*Required work*:
Extract the full listing verbatim and drop any pictures from your copy.

*Supplied data*:
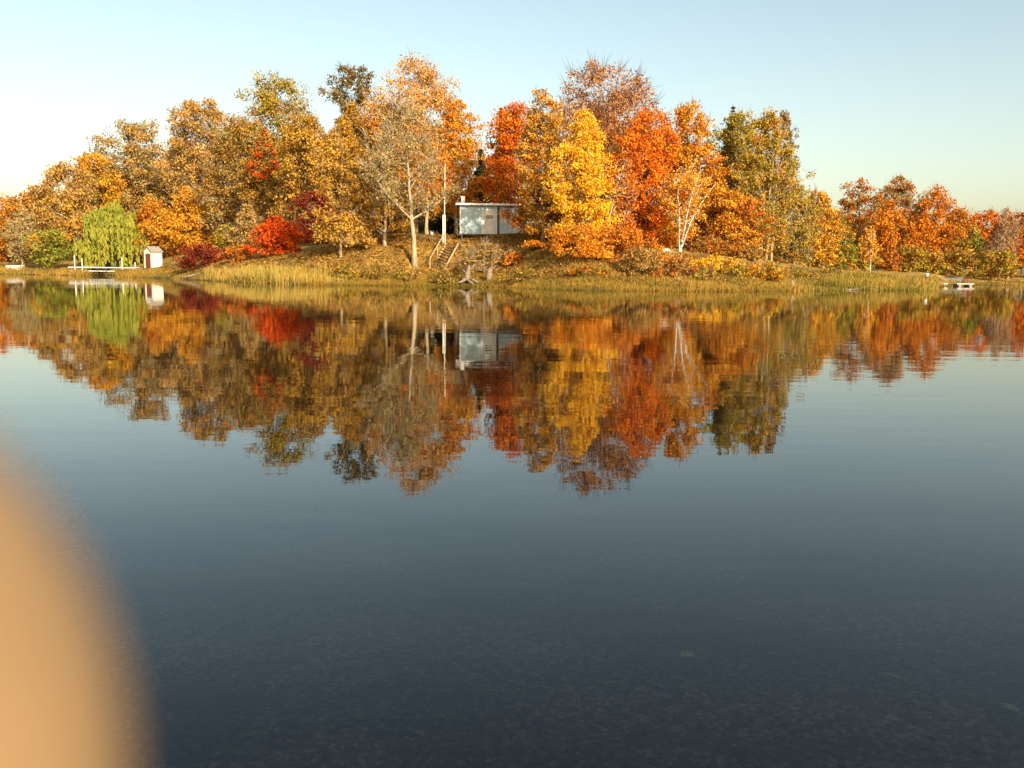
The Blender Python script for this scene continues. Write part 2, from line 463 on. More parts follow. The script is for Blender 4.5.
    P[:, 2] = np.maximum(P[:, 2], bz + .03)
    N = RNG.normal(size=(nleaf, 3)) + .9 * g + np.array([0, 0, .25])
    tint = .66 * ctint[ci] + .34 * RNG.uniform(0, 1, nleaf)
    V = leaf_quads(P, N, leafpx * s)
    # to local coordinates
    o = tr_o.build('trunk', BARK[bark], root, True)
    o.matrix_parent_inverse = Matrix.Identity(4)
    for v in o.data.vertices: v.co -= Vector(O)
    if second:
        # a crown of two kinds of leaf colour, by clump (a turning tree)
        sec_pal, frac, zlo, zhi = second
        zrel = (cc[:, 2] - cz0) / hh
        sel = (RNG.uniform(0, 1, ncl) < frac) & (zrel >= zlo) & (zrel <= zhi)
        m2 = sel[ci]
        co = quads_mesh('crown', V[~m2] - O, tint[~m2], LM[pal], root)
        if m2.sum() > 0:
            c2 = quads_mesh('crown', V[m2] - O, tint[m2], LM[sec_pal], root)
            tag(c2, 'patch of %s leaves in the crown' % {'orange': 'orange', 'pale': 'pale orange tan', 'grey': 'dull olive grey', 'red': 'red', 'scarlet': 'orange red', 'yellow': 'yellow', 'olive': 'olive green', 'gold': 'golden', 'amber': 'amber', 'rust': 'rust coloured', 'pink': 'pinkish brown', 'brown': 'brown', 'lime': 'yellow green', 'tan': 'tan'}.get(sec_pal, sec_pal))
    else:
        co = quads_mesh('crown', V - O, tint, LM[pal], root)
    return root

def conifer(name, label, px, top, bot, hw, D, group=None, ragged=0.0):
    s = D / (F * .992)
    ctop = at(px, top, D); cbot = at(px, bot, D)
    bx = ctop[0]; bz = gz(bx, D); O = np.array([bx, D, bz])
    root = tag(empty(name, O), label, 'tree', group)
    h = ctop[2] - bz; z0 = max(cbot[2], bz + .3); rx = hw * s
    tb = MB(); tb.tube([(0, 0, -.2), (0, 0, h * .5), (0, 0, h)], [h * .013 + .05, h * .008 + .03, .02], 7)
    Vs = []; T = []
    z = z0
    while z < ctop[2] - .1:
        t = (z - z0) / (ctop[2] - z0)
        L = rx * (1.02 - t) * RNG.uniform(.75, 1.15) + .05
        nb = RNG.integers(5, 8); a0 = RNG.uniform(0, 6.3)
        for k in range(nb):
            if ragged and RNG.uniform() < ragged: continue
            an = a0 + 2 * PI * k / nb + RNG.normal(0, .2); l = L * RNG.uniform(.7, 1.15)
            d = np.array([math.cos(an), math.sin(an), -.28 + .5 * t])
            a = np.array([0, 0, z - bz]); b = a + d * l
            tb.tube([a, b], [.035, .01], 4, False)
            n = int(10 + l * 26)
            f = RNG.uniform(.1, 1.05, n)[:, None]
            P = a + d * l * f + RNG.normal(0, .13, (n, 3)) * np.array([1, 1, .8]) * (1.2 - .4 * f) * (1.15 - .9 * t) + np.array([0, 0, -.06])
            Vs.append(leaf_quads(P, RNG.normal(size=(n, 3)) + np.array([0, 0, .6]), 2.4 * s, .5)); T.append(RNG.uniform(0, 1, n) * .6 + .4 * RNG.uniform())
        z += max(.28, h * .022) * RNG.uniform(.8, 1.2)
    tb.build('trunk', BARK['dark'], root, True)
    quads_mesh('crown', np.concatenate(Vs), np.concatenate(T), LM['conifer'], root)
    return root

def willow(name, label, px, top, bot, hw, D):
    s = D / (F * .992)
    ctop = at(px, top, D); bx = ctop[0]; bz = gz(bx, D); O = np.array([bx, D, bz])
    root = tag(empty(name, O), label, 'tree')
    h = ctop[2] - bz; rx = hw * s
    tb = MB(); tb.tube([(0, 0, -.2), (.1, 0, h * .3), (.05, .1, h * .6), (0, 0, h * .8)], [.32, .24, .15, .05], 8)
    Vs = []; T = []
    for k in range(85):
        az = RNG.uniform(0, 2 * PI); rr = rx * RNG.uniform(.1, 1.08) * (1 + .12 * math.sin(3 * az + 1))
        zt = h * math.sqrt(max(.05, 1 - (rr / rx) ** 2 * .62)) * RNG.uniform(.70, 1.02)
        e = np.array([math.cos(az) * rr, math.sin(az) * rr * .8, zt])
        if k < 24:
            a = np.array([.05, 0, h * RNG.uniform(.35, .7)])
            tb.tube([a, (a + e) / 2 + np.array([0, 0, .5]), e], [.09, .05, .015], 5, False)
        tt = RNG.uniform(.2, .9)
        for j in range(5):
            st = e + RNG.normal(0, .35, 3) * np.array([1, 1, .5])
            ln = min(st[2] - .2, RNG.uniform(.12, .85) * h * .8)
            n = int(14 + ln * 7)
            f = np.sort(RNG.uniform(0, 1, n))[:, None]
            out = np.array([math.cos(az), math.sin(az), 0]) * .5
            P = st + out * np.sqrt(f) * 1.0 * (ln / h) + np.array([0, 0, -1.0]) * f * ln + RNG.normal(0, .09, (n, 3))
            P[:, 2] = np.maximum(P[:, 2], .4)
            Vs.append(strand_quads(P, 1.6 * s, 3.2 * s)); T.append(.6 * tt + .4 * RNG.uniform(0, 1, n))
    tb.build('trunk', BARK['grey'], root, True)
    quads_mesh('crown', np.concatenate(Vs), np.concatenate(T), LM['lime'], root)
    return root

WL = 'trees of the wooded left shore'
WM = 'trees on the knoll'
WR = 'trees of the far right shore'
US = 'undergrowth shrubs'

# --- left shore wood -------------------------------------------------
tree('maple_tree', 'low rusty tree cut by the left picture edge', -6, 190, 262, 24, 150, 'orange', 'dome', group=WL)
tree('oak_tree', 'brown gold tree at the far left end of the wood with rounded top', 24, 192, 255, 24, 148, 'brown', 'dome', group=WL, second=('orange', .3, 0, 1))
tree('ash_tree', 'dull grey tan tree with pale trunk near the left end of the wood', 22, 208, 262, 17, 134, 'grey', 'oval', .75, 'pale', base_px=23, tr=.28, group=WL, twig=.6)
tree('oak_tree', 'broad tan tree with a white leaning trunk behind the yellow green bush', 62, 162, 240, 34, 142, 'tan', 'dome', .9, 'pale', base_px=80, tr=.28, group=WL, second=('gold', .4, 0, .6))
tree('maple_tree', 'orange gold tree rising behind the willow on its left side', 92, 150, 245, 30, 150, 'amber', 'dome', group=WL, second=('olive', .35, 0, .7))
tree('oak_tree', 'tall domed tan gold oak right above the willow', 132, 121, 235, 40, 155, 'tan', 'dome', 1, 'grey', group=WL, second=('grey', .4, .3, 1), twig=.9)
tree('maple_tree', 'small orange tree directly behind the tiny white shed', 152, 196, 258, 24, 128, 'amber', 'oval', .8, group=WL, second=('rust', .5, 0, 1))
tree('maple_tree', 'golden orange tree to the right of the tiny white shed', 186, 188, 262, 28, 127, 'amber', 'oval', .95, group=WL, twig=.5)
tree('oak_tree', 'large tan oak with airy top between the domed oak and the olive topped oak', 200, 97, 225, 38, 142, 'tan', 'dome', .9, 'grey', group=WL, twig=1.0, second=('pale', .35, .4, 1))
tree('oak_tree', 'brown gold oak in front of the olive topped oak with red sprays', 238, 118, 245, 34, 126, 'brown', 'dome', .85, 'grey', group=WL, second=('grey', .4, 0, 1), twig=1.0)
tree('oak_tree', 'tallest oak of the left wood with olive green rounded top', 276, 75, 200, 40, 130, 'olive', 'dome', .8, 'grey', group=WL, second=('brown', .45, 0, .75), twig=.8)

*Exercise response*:
The Blender Python script for this scene continues. Write part 2, from line 463 on. More parts follow. The script is for Blender 4.5.
    P[:, 2] = np.maximum(P[:, 2], bz + .03)
    N = RNG.normal(size=(nleaf, 3)) + .9 * g + np.array([0, 0, .25])
    tint = .66 * ctint[ci] + .34 * RNG.uniform(0, 1, nleaf)
    V = leaf_quads(P, N, leafpx * s)
    # to local coordinates
    o = tr_o.build('trunk', BARK[bark], root, True)
    o.matrix_parent_inverse = Matrix.Identity(4)
    for v in o.data.vertices: v.co -= Vector(O)
    if second:
        # a crown of two kinds of leaf colour, by clump (a turning tree)
        sec_pal, frac, zlo, zhi = second
        zrel = (cc[:, 2] - cz0) / hh
        sel = (RNG.uniform(0, 1, ncl) < frac) & (zrel >= zlo) & (zrel <= zhi)
        m2 = sel[ci]
        co = quads_mesh('crown', V[~m2] - O, tint[~m2], LM[pal], root)
        if m2.sum() > 0:
            c2 = quads_mesh('crown', V[m2] - O, tint[m2], LM[sec_pal], root)
            tag(c2, 'patch of %s leaves in the crown' % {'orange': 'orange', 'pale': 'pale orange tan', 'grey': 'dull olive grey', 'red': 'red', 'scarlet': 'orange red', 'yellow': 'yellow', 'olive': 'olive green', 'gold': 'golden', 'amber': 'amber', 'rust': 'rust coloured', 'pink': 'pinkish brown', 'brown': 'brown', 'lime': 'yellow green', 'tan': 'tan'}.get(sec_pal, sec_pal))
    else:
        co = quads_mesh('crown', V - O, tint, LM[pal], root)
    return root

def conifer(name, label, px, top, bot, hw, D, group=None, ragged=0.0):
    s = D / (F * .992)
    ctop = at(px, top, D); cbot = at(px, bot, D)
    bx = ctop[0]; bz = gz(bx, D); O = np.array([bx, D, bz])
    root = tag(empty(name, O), label, 'tree', group)
    h = ctop[2] - bz; z0 = max(cbot[2], bz + .3); rx = hw * s
    tb = MB(); tb.tube([(0, 0, -.2), (0, 0, h * .5), (0, 0, h)], [h * .013 + .05, h * .008 + .03, .02], 7)
    Vs = []; T = []
    z = z0
    while z < ctop[2] - .1:
        t = (z - z0) / (ctop[2] - z0)
        L = rx * (1.02 - t) * RNG.uniform(.75, 1.15) + .05
        nb = RNG.integers(5, 8); a0 = RNG.uniform(0, 6.3)
        for k in range(nb):
            if ragged and RNG.uniform() < ragged: continue
            an = a0 + 2 * PI * k / nb + RNG.normal(0, .2); l = L * RNG.uniform(.7, 1.15)
            d = np.array([math.cos(an), math.sin(an), -.28 + .5 * t])
            a = np.array([0, 0, z - bz]); b = a + d * l
            tb.tube([a, b], [.035, .01], 4, False)
            n = int(10 + l * 26)
            f = RNG.uniform(.1, 1.05, n)[:, None]
            P = a + d * l * f + RNG.normal(0, .13, (n, 3)) * np.array([1, 1, .8]) * (1.2 - .4 * f) * (1.15 - .9 * t) + np.array([0, 0, -.06])
            Vs.append(leaf_quads(P, RNG.normal(size=(n, 3)) + np.array([0, 0, .6]), 2.4 * s, .5)); T.append(RNG.uniform(0, 1, n) * .6 + .4 * RNG.uniform())
        z += max(.28, h * .022) * RNG.uniform(.8, 1.2)
    tb.build('trunk', BARK['dark'], root, True)
    quads_mesh('crown', np.concatenate(Vs), np.concatenate(T), LM['conifer'], root)
    return root

def willow(name, label, px, top, bot, hw, D):
    s = D / (F * .992)
    ctop = at(px, top, D); bx = ctop[0]; bz = gz(bx, D); O = np.array([bx, D, bz])
    root = tag(empty(name, O), label, 'tree')
    h = ctop[2] - bz; rx = hw * s
    tb = MB(); tb.tube([(0, 0, -.2), (.1, 0, h * .3), (.05, .1, h * .6), (0, 0, h * .8)], [.32, .24, .15, .05], 8)
    Vs = []; T = []
    for k in range(85):
        az = RNG.uniform(0, 2 * PI); rr = rx * RNG.uniform(.1, 1.08) * (1 + .12 * math.sin(3 * az + 1))
        zt = h * math.sqrt(max(.05, 1 - (rr / rx) ** 2 * .62)) * RNG.uniform(.70, 1.02)
        e = np.array([math.cos(az) * rr, math.sin(az) * rr * .8, zt])
        if k < 24:
            a = np.array([.05, 0, h * RNG.uniform(.35, .7)])
            tb.tube([a, (a + e) / 2 + np.array([0, 0, .5]), e], [.09, .05, .015], 5, False)
        tt = RNG.uniform(.2, .9)
        for j in range(5):
            st = e + RNG.normal(0, .35, 3) * np.array([1, 1, .5])
            ln = min(st[2] - .2, RNG.uniform(.12, .85) * h * .8)
            n = int(14 + ln * 7)
            f = np.sort(RNG.uniform(0, 1, n))[:, None]
            out = np.array([math.cos(az), math.sin(az), 0]) * .5
            P = st + out * np.sqrt(f) * 1.0 * (ln / h) + np.array([0, 0, -1.0]) * f * ln + RNG.normal(0, .09, (n, 3))
            P[:, 2] = np.maximum(P[:, 2], .4)
            Vs.append(strand_quads(P, 1.6 * s, 3.2 * s)); T.append(.6 * tt + .4 * RNG.uniform(0, 1, n))
    tb.build('trunk', BARK['grey'], root, True)
    quads_mesh('crown', np.concatenate(Vs), np.concatenate(T), LM['lime'], root)
    return root

WL = 'trees of the wooded left shore'
WM = 'trees on the knoll'
WR = 'trees of the far right shore'
US = 'undergrowth shrubs'

# --- left shore wood -------------------------------------------------
tree('maple_tree', 'low rusty tree cut by the left picture edge', -6, 190, 262, 24, 150, 'orange', 'dome', group=WL)
tree('oak_tree', 'brown gold tree at the far left end of the wood with rounded top', 24, 192, 255, 24, 148, 'brown', 'dome', group=WL, second=('orange', .3, 0, 1))
tree('ash_tree', 'dull grey tan tree with pale trunk near the left end of the wood', 22, 208, 262, 17, 134, 'grey', 'oval', .75, 'pale', base_px=23, tr=.28, group=WL, twig=.6)
tree('oak_tree', 'broad tan tree with a white leaning trunk behind the yellow green bush', 62, 162, 240, 34, 142, 'tan', 'dome', .9, 'pale', base_px=80, tr=.28, group=WL, second=('gold', .4, 0, .6))
tree('maple_tree', 'orange gold tree rising behind the willow on its left side', 92, 150, 245, 30, 150, 'amber', 'dome', group=WL, second=('olive', .35, 0, .7))
tree('oak_tree', 'tall domed tan gold oak right above the willow', 132, 121, 235, 40, 155, 'tan', 'dome', 1, 'grey', group=WL, second=('grey', .4, .3, 1), twig=.9)
tree('maple_tree', 'small orange tree directly behind the tiny white shed', 152, 196, 258, 24, 128, 'amber', 'oval', .8, group=WL, second=('rust', .5, 0, 1))
tree('maple_tree', 'golden orange tree to the right of the tiny white shed', 186, 188, 262, 28, 127, 'amber', 'oval', .95, group=WL, twig=.5)
tree('oak_tree', 'large tan oak with airy top between the domed oak and the olive topped oak', 200, 97, 225, 38, 142, 'tan', 'dome', .9, 'grey', group=WL, twig=1.0, second=('pale', .35, .4, 1))
tree('oak_tree', 'brown gold oak in front of the olive topped oak with red sprays', 238, 118, 245, 34, 126, 'brown', 'dome', .85, 'grey', group=WL, second=('grey', .4, 0, 1), twig=1.0)
tree('oak_tree', 'tallest oak of the left wood with olive green rounded top', 276, 75, 200, 40, 130, 'olive', 'dome', .8, 'grey', group=WL, second=('brown', .45, 0, .75), twig=.8)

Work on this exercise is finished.